Но что Чита? Это транзит. В Чите ему удается получить разрешение на проезд до Владивостока через Харбин. Да, это Маньчжурия. Но так ли уж надежен Владивосток? Надо остановиться в Харбине, отдышаться, осмыслить этот последний год, от которого можно было потерять голову.

«26 января. Приехали в Маньчжурию. Таможня, граница. Китайцы, японцы, военные, русские. Купили белого хлеба коврижку фунта в полтора за 45 р. сибирскими. На станции продаются разные вещи, как-то: куклы, духи, серебрянные чайнички и пр. Бутылка пива — 75 р. Будем стоять здесь до завтра».

Харбин стал ему убежищем на целых 15 лет. Там он обрел профессорскую стать, научный авторитет, имя в университете и эмиграции. Там были написаны им самые ценные работы, там он выступил с идеей «смены вех».

Дневник открывает профессора

Вернемся к дневниковым записям Устрялова, относящимся к омскому и иркутско-читинскому периодам его жизни. Это 1919-й и начало 1920 года. Они впечатляют. Прежде всего тем, как он описывает перипетии судьбы параллельно с деталями быта. Эти булки, жирные гуси по недорогой цене, молоко в крынках, сибирская наливка — дорогие артефакты времени. Но, конечно, самый яркий след оставляют его размышления о времени и о себе. В них главенствует ум не пропагандистский, а профессорский. Взгляд на события объемный и сторонний — диалектический взгляд, не пресмыкающийся перед метафизической рефлексией уязвленного интеллигента.

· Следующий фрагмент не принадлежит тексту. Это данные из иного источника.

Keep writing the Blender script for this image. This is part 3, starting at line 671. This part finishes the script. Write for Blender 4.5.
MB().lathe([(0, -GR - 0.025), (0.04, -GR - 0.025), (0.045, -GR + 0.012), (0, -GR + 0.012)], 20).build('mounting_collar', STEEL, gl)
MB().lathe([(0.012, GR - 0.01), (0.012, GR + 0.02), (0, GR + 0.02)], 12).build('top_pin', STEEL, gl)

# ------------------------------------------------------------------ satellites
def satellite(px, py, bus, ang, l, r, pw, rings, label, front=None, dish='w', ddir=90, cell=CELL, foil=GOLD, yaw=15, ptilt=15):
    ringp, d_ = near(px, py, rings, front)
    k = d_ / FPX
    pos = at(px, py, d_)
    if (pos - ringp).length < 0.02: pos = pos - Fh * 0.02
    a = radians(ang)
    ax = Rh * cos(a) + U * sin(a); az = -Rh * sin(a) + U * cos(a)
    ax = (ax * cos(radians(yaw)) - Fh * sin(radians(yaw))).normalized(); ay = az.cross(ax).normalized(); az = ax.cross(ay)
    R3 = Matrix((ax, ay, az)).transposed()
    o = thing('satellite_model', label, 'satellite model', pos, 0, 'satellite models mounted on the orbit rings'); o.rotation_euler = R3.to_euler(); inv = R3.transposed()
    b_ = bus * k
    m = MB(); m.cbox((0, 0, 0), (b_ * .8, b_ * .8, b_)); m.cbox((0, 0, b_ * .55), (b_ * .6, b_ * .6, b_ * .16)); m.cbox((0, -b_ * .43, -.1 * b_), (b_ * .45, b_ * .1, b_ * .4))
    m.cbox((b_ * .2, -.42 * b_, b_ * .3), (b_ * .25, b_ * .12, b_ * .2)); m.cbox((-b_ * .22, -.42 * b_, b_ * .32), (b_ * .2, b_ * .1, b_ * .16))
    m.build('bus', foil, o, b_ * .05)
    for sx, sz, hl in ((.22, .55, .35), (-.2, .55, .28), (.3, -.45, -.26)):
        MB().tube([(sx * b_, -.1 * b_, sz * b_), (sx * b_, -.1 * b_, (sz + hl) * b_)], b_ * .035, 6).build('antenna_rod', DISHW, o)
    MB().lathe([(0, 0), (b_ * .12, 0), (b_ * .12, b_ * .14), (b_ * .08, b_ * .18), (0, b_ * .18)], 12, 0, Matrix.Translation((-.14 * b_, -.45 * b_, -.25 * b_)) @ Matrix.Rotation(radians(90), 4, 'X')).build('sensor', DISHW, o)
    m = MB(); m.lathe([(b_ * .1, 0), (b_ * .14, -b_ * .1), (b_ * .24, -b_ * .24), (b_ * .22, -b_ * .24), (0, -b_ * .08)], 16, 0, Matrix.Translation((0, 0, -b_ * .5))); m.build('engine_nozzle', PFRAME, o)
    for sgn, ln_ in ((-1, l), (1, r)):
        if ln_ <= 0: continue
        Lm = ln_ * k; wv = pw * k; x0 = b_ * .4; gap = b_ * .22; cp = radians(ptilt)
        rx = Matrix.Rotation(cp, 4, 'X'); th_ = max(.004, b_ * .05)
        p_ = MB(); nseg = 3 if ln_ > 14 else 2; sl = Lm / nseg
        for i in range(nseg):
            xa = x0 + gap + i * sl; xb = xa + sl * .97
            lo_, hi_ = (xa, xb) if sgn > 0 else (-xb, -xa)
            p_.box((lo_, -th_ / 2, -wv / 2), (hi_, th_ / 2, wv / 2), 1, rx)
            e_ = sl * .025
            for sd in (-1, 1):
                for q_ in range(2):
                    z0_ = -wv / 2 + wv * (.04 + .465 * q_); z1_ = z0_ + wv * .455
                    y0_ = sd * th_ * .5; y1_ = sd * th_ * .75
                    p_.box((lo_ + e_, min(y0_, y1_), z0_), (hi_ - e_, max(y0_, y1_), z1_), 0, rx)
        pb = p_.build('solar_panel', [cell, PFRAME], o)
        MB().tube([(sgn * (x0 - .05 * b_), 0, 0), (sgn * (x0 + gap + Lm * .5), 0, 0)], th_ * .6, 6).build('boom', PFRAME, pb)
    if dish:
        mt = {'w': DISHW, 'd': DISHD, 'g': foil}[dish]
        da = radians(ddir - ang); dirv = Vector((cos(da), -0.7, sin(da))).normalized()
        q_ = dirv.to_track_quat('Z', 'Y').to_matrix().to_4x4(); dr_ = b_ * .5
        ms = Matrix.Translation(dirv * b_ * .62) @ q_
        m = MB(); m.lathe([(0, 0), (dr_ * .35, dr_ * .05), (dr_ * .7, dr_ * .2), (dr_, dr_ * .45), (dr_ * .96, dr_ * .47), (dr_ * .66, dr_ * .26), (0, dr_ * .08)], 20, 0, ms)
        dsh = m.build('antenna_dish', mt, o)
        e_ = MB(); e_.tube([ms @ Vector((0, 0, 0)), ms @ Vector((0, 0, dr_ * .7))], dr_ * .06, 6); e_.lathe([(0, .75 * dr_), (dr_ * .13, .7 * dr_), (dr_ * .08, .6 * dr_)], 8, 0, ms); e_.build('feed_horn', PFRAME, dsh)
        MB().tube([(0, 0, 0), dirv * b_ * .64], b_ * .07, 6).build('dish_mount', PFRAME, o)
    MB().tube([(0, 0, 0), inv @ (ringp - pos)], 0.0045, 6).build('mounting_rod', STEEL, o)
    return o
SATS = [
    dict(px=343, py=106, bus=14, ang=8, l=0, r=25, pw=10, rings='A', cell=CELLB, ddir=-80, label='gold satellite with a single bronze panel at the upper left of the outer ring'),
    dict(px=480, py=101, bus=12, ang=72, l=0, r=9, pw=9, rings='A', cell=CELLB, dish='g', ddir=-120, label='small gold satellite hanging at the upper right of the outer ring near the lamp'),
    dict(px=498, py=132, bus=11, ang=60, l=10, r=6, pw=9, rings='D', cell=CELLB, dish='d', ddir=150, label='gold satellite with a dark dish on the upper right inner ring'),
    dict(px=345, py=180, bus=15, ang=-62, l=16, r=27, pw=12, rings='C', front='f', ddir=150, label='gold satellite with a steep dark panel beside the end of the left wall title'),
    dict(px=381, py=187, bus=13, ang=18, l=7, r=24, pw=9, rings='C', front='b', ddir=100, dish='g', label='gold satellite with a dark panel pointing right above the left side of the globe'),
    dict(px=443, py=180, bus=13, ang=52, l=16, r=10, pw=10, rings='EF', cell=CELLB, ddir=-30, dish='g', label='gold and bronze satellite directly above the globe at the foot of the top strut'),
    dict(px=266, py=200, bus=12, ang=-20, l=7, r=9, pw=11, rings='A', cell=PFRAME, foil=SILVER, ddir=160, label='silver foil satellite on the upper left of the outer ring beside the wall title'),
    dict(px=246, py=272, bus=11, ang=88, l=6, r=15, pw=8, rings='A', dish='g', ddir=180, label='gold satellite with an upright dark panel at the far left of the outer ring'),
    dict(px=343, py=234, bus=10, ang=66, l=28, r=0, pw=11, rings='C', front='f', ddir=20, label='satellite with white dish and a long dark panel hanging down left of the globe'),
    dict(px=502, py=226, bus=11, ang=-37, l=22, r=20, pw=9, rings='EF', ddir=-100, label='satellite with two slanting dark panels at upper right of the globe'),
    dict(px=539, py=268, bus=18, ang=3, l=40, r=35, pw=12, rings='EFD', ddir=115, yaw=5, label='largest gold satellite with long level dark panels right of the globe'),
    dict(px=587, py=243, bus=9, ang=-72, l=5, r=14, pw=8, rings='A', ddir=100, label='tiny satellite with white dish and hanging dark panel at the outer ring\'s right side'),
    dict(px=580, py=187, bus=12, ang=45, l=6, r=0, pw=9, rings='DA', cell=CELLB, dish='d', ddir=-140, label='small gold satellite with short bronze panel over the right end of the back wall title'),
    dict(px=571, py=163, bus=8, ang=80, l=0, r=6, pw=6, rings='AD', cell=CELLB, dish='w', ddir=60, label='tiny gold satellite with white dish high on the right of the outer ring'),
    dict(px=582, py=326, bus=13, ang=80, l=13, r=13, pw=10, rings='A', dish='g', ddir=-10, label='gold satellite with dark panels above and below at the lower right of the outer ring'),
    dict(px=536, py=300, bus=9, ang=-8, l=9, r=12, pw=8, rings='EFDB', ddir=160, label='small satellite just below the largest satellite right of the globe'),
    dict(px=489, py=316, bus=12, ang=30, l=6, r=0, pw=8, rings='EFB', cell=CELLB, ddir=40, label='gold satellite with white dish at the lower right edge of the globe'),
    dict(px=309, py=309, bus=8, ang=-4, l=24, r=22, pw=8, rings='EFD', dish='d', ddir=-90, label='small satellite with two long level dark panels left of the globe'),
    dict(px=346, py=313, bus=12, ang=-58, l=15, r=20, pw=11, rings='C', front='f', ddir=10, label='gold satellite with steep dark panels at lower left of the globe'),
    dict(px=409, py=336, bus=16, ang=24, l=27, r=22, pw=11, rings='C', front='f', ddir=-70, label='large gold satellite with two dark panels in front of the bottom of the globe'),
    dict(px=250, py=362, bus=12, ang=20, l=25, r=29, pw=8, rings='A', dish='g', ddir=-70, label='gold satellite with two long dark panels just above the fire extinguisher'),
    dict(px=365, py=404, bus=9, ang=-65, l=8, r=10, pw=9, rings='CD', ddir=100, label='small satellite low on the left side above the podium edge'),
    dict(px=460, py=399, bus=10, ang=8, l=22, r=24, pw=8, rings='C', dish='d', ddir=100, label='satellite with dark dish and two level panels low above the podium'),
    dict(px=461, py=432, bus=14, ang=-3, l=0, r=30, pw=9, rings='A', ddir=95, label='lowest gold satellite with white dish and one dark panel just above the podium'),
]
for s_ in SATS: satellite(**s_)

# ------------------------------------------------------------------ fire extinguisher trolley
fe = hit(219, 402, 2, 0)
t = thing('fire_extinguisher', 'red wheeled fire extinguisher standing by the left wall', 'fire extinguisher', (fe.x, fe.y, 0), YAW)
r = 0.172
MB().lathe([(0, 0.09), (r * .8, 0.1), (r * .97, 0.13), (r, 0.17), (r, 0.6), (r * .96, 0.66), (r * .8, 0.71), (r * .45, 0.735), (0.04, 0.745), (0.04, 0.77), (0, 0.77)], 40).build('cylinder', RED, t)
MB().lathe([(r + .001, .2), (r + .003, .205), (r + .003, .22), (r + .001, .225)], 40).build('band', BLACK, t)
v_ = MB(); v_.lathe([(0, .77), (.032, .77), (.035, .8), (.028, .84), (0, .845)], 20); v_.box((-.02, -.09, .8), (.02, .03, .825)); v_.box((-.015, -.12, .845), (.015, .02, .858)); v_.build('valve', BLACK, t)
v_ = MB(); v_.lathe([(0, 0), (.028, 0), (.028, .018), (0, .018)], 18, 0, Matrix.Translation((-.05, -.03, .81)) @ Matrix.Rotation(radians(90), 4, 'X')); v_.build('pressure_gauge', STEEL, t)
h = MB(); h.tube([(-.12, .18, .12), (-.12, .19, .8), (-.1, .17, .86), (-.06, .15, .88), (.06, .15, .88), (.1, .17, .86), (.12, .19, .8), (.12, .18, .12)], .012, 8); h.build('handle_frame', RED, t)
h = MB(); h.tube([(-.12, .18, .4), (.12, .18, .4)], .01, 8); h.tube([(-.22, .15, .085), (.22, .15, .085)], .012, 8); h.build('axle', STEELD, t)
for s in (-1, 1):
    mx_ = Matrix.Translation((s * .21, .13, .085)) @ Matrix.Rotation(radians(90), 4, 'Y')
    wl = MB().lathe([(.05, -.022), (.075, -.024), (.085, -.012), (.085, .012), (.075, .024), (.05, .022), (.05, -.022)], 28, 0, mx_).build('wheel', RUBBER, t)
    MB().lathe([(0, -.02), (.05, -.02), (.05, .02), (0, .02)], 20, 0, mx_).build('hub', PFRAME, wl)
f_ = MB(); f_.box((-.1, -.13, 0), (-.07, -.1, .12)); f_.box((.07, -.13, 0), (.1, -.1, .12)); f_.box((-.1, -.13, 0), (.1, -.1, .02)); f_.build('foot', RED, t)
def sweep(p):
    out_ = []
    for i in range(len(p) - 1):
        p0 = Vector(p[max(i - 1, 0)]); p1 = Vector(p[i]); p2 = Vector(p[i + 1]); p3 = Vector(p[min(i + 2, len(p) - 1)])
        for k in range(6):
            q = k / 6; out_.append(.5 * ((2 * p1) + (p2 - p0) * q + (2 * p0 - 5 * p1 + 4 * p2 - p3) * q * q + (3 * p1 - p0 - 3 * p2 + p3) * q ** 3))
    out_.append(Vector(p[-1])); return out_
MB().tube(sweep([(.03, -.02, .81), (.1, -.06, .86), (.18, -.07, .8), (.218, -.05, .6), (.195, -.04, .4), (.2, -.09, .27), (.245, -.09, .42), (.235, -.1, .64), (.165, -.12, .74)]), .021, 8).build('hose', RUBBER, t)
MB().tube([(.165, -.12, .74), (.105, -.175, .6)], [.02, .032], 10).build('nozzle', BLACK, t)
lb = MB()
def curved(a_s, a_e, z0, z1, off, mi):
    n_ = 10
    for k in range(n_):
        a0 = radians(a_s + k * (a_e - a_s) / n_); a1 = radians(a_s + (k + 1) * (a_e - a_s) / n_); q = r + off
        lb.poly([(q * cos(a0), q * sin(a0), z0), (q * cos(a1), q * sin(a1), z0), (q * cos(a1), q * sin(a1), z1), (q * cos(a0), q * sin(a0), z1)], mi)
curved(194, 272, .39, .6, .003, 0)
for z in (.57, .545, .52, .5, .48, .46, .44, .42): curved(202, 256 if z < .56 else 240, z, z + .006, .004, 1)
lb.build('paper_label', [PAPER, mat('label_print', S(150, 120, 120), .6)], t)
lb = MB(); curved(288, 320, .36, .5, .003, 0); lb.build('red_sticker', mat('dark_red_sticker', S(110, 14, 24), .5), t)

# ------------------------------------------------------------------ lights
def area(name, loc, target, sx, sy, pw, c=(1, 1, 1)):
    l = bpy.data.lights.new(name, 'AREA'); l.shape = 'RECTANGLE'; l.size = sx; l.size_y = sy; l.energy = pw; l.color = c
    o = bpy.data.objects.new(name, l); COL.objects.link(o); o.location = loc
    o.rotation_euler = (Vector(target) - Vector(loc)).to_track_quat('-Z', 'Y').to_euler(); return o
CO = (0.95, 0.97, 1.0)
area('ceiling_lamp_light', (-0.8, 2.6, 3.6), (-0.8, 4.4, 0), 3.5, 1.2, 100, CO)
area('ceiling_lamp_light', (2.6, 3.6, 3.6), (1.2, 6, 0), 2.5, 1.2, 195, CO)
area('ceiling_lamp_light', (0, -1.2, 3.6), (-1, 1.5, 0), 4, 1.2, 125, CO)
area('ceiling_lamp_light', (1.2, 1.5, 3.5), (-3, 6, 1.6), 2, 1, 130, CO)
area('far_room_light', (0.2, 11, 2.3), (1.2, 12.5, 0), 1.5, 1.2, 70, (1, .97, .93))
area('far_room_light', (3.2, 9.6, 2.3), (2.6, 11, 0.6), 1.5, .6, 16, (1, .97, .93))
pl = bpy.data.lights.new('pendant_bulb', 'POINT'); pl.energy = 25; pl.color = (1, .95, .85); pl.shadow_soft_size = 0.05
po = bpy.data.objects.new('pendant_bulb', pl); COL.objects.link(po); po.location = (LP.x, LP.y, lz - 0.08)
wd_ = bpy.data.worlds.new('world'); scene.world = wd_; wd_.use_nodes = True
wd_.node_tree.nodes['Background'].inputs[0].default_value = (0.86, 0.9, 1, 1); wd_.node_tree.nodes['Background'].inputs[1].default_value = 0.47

В этот период он служит у Колчака, верно служит. Но с первого дня в своих записях он регулярно оценивает большевиков, их политику, тактику, идеи, влияние, изменение своего настроения в отношении их. Честен и хладен его профессорский ум, представивший ту историю нам сегодняшним в незамутненном состоянии. Дневнику ведь доверяют самое сокровенное.

Если собрать эти оценки воедино, выбирая из дневниковых дней, то концентрация их производит достаточно сильное впечатление.

«Жизнь все время, как на вулкане. Мало у кого есть надежда победить большевиков (Омск, 09.02.1919).

Вчера читал доклад о Советской России в заседании «Восточного Отдела Центрального Комитета Партии Народной Свободы». Говорил о мудрости Ленина и о силе большевиков. В общем тревожные перспективы (Омск, 14.02.1919).

По-видимому, фатально назревает японская “ориентация” — последняя ставка. Большевики будто бы подходят к Одессе, и Деникин признает опасность положения. Да, великая русская революция достойна Великой России! (Омск, 04.03.1919).

Большевики, видимо, держатся крепко. Молодцы! Говорят, Украина уже окончательно ими очищена и близится решительная схватка с Деникиным… Мы должны “до полной победы” продолжить нашу борьбу с большевизмом, но мы обязаны воздать ему должное. Теперь уже нельзя противопоставлять его французскому якобинизму. Их устойчивость одинакова… (Омск, 7—8.03.1919).